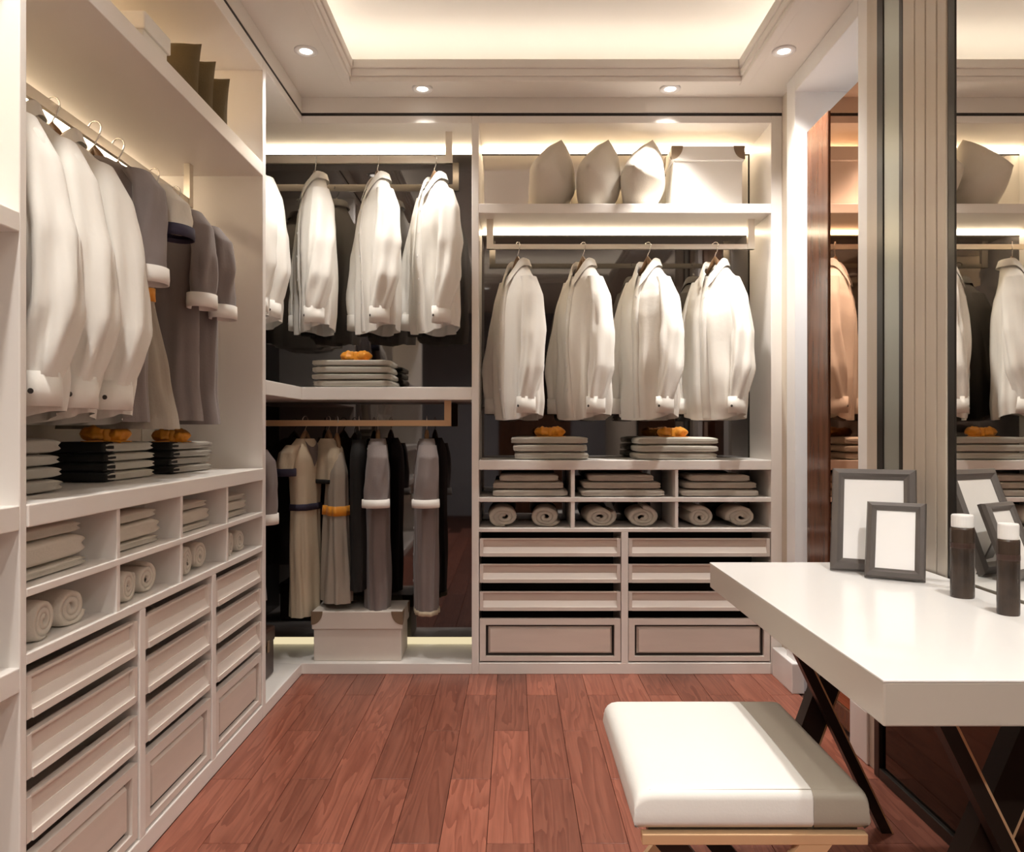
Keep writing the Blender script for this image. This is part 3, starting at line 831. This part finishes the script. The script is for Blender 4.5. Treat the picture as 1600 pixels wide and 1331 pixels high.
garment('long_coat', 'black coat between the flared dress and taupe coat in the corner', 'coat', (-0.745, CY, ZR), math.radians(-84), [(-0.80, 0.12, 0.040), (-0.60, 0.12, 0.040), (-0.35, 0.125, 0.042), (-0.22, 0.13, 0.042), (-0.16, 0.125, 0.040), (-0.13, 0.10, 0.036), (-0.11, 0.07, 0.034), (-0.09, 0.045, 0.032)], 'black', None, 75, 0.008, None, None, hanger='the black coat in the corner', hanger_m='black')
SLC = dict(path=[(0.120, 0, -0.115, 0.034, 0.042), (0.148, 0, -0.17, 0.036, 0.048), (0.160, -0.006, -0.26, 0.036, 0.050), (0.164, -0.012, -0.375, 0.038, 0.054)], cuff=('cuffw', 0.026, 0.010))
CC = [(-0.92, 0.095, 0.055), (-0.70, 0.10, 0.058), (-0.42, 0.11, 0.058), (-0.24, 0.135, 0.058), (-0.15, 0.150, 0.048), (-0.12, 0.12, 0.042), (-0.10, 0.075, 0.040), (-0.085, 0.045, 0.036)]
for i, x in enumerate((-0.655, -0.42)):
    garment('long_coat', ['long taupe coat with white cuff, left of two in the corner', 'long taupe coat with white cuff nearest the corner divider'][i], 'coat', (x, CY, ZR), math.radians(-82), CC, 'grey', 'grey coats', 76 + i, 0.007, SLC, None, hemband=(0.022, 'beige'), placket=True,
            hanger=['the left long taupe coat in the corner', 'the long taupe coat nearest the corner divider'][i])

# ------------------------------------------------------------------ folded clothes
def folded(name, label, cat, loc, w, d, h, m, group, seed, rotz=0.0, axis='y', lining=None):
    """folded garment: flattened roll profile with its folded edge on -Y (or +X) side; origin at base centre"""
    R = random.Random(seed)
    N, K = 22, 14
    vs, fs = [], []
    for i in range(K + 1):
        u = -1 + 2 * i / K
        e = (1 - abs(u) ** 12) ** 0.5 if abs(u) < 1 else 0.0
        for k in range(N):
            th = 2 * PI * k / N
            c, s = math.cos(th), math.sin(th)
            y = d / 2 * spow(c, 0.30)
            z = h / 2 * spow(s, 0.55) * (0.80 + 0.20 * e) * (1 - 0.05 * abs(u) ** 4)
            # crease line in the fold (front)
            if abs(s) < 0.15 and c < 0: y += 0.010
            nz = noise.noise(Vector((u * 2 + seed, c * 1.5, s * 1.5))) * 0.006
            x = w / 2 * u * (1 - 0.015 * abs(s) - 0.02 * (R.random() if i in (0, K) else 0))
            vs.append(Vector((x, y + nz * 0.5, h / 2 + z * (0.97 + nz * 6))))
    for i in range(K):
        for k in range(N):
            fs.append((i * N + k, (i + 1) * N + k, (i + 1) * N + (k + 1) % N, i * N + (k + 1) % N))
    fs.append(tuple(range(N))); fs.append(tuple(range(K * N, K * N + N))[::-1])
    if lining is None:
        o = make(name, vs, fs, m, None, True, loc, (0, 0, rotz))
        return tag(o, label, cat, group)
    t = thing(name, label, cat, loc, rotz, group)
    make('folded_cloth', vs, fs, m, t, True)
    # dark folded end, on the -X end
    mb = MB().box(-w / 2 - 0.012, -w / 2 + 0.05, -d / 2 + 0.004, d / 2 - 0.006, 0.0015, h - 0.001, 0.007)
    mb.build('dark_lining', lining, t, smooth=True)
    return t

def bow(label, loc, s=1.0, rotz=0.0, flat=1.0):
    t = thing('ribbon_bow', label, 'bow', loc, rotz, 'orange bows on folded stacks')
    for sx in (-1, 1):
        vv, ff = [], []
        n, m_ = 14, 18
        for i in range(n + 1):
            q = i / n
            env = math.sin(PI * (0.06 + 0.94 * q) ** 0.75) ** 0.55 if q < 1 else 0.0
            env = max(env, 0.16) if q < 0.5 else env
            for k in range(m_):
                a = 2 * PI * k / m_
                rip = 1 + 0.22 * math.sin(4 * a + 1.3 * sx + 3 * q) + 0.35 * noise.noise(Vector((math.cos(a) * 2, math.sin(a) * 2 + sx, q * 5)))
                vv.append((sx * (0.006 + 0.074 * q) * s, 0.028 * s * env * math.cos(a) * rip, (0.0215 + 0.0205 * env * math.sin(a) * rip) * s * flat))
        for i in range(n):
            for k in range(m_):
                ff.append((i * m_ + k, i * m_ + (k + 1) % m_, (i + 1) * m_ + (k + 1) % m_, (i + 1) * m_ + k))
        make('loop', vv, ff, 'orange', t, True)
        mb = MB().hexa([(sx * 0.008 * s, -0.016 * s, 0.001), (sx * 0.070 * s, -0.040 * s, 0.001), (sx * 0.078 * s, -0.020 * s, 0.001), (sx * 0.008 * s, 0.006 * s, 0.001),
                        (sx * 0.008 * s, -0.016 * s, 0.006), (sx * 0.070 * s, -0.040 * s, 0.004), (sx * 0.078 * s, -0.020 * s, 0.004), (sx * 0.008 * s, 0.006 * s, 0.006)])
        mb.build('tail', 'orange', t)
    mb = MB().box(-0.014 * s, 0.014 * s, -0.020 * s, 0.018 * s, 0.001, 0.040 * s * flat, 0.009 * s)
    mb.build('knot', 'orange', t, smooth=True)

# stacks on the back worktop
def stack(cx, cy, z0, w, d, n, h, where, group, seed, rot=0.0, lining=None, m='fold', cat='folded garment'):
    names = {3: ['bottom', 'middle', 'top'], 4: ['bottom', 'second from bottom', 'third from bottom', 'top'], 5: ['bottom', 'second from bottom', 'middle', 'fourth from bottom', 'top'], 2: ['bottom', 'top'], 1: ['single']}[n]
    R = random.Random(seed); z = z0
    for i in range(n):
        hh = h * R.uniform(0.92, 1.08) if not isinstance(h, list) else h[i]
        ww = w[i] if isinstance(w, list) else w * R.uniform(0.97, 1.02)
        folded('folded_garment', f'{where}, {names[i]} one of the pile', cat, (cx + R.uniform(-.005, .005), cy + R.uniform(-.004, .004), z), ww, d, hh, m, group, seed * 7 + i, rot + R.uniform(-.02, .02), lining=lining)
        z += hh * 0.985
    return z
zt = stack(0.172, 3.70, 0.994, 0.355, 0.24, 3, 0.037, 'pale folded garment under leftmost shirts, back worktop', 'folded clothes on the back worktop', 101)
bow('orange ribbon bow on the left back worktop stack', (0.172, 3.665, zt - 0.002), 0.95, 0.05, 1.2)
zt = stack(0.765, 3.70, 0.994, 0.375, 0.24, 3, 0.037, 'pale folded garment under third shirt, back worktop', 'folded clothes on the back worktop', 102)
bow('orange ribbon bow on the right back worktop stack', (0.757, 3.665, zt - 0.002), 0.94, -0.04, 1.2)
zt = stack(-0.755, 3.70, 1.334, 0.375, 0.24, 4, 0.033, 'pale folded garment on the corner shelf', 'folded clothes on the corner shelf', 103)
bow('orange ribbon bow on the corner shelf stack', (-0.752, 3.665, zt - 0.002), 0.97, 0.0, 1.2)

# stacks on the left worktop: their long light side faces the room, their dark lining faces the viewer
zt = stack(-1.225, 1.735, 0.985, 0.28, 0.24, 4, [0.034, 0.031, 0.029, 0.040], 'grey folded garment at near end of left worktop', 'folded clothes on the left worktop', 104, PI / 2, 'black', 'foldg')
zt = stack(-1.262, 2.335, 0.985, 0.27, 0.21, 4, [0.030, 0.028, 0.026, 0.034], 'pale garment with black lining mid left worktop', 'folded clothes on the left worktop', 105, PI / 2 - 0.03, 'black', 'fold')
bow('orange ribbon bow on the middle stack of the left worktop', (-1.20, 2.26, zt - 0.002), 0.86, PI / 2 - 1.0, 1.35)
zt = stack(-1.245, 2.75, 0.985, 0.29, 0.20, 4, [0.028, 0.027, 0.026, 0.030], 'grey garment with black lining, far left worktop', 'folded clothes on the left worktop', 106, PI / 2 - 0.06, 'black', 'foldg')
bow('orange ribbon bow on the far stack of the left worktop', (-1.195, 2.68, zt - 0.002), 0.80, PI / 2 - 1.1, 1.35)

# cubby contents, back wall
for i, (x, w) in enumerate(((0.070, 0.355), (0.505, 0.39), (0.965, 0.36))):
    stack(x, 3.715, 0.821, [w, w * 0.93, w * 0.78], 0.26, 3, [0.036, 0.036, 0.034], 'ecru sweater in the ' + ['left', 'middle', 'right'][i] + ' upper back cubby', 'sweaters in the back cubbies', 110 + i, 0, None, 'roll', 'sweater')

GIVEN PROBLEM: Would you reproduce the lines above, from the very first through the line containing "hanger=['the left long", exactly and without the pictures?

IN RESPONSE:
Keep writing the Blender script for this image. This is part 3, starting at line 831. This part finishes the script. The script is for Blender 4.5. Treat the picture as 1600 pixels wide and 1331 pixels high.
garment('long_coat', 'black coat between the flared dress and taupe coat in the corner', 'coat', (-0.745, CY, ZR), math.radians(-84), [(-0.80, 0.12, 0.040), (-0.60, 0.12, 0.040), (-0.35, 0.125, 0.042), (-0.22, 0.13, 0.042), (-0.16, 0.125, 0.040), (-0.13, 0.10, 0.036), (-0.11, 0.07, 0.034), (-0.09, 0.045, 0.032)], 'black', None, 75, 0.008, None, None, hanger='the black coat in the corner', hanger_m='black')
SLC = dict(path=[(0.120, 0, -0.115, 0.034, 0.042), (0.148, 0, -0.17, 0.036, 0.048), (0.160, -0.006, -0.26, 0.036, 0.050), (0.164, -0.012, -0.375, 0.038, 0.054)], cuff=('cuffw', 0.026, 0.010))
CC = [(-0.92, 0.095, 0.055), (-0.70, 0.10, 0.058), (-0.42, 0.11, 0.058), (-0.24, 0.135, 0.058), (-0.15, 0.150, 0.048), (-0.12, 0.12, 0.042), (-0.10, 0.075, 0.040), (-0.085, 0.045, 0.036)]
for i, x in enumerate((-0.655, -0.42)):
    garment('long_coat', ['long taupe coat with white cuff, left of two in the corner', 'long taupe coat with white cuff nearest the corner divider'][i], 'coat', (x, CY, ZR), math.radians(-82), CC, 'grey', 'grey coats', 76 + i, 0.007, SLC, None, hemband=(0.022, 'beige'), placket=True,
            hanger=['the left long taupe coat in the corner', 'the long taupe coat nearest the corner divider'][i])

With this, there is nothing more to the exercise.